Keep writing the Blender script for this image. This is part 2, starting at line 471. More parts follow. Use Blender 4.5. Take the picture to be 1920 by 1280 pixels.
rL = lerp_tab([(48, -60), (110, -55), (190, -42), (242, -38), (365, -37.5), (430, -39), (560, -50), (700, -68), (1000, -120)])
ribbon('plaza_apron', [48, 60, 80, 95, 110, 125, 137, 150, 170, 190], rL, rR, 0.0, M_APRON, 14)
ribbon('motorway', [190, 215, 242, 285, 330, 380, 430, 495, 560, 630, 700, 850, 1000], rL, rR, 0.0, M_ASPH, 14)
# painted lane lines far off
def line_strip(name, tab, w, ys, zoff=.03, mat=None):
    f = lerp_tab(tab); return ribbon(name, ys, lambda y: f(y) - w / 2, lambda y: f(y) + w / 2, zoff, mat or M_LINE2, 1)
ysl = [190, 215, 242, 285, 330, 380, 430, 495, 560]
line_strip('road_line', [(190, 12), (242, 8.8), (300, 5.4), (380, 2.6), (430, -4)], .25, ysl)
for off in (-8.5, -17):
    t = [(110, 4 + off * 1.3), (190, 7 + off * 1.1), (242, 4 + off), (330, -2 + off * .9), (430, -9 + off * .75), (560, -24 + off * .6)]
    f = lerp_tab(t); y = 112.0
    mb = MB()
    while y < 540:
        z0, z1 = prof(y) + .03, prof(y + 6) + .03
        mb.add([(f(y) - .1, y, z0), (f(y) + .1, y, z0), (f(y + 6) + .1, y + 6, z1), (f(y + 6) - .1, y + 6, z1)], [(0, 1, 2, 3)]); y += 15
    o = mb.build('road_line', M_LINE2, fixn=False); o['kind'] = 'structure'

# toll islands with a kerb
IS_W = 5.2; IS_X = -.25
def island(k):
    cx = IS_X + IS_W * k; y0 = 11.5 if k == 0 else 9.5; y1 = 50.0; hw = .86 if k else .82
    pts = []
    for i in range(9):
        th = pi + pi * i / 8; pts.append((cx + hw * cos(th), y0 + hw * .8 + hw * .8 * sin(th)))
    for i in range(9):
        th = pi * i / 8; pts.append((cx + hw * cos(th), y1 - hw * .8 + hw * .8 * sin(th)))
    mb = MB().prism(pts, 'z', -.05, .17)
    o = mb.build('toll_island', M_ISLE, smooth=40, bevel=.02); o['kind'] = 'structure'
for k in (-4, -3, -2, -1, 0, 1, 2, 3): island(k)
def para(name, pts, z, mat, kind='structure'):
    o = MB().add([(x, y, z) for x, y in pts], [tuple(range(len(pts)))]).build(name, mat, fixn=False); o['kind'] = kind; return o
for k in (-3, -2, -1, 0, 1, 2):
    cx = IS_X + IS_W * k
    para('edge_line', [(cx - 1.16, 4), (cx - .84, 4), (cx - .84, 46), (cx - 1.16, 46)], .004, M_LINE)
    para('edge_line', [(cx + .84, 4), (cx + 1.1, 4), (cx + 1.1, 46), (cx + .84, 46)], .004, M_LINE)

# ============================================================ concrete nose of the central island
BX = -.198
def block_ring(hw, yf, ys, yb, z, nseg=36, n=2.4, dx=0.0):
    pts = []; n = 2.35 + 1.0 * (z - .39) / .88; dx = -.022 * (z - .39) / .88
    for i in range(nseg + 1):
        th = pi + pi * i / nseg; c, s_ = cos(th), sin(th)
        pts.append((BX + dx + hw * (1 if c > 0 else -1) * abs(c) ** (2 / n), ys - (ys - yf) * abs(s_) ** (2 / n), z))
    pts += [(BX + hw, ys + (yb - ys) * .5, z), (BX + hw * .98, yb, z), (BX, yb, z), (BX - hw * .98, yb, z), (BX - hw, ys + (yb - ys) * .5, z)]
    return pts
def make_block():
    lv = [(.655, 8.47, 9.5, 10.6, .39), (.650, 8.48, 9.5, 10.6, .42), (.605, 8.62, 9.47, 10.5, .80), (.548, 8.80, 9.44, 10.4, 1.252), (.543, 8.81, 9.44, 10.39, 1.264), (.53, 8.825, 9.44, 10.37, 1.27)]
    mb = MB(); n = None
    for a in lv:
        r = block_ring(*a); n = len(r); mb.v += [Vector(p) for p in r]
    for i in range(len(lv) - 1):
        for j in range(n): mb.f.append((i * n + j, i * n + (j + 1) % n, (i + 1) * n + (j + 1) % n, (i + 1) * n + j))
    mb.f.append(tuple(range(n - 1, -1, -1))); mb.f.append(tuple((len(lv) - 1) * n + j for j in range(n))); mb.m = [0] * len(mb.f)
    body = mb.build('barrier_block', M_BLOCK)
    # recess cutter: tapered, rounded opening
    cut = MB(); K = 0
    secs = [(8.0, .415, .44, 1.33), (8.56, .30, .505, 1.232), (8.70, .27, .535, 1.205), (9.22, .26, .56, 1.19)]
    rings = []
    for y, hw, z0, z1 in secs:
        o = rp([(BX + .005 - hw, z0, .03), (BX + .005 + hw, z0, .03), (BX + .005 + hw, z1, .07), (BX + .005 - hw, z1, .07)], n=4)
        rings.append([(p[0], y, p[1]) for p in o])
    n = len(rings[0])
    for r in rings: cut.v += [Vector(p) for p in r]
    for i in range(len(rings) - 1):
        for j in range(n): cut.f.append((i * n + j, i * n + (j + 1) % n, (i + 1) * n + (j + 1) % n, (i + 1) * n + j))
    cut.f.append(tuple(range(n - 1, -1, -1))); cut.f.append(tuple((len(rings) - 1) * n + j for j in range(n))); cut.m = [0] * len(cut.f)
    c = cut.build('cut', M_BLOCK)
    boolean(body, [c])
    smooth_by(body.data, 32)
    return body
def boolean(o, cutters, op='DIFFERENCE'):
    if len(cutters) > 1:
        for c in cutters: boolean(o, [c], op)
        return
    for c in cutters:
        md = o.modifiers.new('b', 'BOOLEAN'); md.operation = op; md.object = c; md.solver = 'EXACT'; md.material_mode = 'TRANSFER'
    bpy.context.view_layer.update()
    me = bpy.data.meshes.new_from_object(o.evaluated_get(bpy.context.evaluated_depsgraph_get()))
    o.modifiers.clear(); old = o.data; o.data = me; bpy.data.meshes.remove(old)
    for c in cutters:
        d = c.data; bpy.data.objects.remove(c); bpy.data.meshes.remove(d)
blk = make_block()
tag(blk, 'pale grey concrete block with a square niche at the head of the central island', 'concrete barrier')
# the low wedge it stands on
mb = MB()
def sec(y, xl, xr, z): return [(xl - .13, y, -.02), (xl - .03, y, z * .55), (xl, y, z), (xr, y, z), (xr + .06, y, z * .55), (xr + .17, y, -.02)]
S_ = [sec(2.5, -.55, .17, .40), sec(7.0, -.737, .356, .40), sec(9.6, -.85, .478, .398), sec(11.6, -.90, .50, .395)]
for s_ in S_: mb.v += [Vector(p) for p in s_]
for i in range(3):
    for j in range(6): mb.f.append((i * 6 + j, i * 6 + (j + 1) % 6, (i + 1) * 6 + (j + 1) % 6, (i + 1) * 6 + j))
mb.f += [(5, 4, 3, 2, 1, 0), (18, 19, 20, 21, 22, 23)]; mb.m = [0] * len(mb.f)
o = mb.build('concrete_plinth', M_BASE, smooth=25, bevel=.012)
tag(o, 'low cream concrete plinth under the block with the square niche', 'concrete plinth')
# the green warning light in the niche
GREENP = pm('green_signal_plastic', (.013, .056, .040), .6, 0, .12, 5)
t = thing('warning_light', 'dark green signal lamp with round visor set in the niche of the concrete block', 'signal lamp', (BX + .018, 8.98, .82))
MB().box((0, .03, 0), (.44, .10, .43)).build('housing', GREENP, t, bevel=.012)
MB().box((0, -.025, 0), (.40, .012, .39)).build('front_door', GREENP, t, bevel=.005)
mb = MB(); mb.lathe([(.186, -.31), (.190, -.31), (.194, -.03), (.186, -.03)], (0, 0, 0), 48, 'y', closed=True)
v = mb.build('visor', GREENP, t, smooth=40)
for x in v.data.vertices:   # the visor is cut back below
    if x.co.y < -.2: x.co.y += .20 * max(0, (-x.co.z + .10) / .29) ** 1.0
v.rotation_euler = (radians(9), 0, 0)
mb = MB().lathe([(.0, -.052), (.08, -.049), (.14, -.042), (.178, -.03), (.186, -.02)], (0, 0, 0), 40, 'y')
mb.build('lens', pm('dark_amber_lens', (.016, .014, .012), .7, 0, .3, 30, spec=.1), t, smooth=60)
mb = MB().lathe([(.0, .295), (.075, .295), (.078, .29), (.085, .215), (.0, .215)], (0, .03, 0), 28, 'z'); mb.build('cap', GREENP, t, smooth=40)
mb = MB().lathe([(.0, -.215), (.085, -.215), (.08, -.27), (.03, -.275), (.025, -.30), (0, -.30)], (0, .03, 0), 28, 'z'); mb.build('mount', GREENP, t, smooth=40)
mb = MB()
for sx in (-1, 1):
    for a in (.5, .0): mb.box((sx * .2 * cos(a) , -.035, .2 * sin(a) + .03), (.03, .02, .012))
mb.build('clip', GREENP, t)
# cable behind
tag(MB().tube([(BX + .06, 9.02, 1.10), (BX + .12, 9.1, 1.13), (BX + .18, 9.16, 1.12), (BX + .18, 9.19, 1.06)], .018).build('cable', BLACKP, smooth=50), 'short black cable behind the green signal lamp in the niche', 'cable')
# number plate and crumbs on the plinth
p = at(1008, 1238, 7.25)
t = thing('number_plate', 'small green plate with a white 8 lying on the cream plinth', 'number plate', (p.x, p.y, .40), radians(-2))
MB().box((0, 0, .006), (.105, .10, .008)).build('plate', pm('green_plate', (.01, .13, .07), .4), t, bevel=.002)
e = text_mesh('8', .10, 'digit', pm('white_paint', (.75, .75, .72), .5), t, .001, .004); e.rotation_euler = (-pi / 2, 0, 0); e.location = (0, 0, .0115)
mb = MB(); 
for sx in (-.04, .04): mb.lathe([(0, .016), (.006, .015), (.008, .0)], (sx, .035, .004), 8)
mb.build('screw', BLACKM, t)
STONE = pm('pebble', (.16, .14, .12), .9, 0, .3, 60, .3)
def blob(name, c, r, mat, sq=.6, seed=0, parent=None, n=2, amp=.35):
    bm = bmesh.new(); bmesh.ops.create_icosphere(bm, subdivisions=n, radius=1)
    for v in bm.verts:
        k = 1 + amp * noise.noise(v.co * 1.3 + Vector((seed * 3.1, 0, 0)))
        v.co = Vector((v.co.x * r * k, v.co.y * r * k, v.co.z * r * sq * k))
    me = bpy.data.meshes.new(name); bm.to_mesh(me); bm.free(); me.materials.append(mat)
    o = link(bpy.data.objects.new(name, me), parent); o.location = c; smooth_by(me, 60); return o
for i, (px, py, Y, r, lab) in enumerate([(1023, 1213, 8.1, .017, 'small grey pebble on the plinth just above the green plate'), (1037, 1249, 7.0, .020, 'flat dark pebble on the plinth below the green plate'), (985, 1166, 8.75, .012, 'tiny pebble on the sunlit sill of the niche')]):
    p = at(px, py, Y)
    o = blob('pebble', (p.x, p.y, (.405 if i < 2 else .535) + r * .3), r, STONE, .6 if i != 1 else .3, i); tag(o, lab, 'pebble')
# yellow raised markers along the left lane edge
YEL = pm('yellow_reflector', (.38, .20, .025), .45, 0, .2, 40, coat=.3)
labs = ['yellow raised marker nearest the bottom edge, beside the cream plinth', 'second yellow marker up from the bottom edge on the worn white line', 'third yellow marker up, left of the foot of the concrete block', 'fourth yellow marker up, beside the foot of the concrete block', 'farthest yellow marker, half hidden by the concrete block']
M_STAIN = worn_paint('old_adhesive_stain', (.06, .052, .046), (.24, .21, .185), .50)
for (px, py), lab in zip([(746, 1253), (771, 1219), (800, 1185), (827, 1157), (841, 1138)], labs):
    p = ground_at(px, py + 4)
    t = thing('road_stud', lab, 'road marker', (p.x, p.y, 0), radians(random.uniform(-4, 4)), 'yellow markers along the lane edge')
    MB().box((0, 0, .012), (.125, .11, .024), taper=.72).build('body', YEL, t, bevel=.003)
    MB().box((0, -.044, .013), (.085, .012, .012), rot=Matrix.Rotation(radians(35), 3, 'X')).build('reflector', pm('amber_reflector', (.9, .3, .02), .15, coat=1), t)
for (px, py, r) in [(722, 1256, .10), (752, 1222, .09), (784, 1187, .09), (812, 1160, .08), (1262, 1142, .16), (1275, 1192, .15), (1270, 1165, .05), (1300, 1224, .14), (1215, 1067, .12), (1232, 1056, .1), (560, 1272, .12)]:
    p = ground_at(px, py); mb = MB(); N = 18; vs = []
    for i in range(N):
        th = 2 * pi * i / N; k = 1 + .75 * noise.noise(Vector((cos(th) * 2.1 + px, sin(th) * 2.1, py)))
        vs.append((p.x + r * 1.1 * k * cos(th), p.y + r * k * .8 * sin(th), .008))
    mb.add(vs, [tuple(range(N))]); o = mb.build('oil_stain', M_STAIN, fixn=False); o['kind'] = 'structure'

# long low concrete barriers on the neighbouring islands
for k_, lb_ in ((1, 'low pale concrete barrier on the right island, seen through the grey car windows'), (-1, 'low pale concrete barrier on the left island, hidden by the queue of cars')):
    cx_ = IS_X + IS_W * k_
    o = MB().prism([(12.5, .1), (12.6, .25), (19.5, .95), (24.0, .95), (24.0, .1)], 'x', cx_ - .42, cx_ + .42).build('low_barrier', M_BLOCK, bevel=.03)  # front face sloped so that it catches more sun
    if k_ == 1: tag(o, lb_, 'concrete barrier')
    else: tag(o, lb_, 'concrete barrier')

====

Set down each line of the material verbatim, from the first line through the line that contains "o = mb.build('road_line', M_LINE2, fixn=False);".

* [RESULT OF THIS EXERCISE]
Keep writing the Blender script for this image. This is part 2, starting at line 471. More parts follow. Use Blender 4.5. Take the picture to be 1920 by 1280 pixels.
rL = lerp_tab([(48, -60), (110, -55), (190, -42), (242, -38), (365, -37.5), (430, -39), (560, -50), (700, -68), (1000, -120)])
ribbon('plaza_apron', [48, 60, 80, 95, 110, 125, 137, 150, 170, 190], rL, rR, 0.0, M_APRON, 14)
ribbon('motorway', [190, 215, 242, 285, 330, 380, 430, 495, 560, 630, 700, 850, 1000], rL, rR, 0.0, M_ASPH, 14)
# painted lane lines far off
def line_strip(name, tab, w, ys, zoff=.03, mat=None):
    f = lerp_tab(tab); return ribbon(name, ys, lambda y: f(y) - w / 2, lambda y: f(y) + w / 2, zoff, mat or M_LINE2, 1)
ysl = [190, 215, 242, 285, 330, 380, 430, 495, 560]
line_strip('road_line', [(190, 12), (242, 8.8), (300, 5.4), (380, 2.6), (430, -4)], .25, ysl)
for off in (-8.5, -17):
    t = [(110, 4 + off * 1.3), (190, 7 + off * 1.1), (242, 4 + off), (330, -2 + off * .9), (430, -9 + off * .75), (560, -24 + off * .6)]
    f = lerp_tab(t); y = 112.0
    mb = MB()
    while y < 540:
        z0, z1 = prof(y) + .03, prof(y + 6) + .03
        mb.add([(f(y) - .1, y, z0), (f(y) + .1, y, z0), (f(y + 6) + .1, y + 6, z1), (f(y + 6) - .1, y + 6, z1)], [(0, 1, 2, 3)]); y += 15
    o = mb.build('road_line', M_LINE2, fixn=False); o['kind'] = 'structure'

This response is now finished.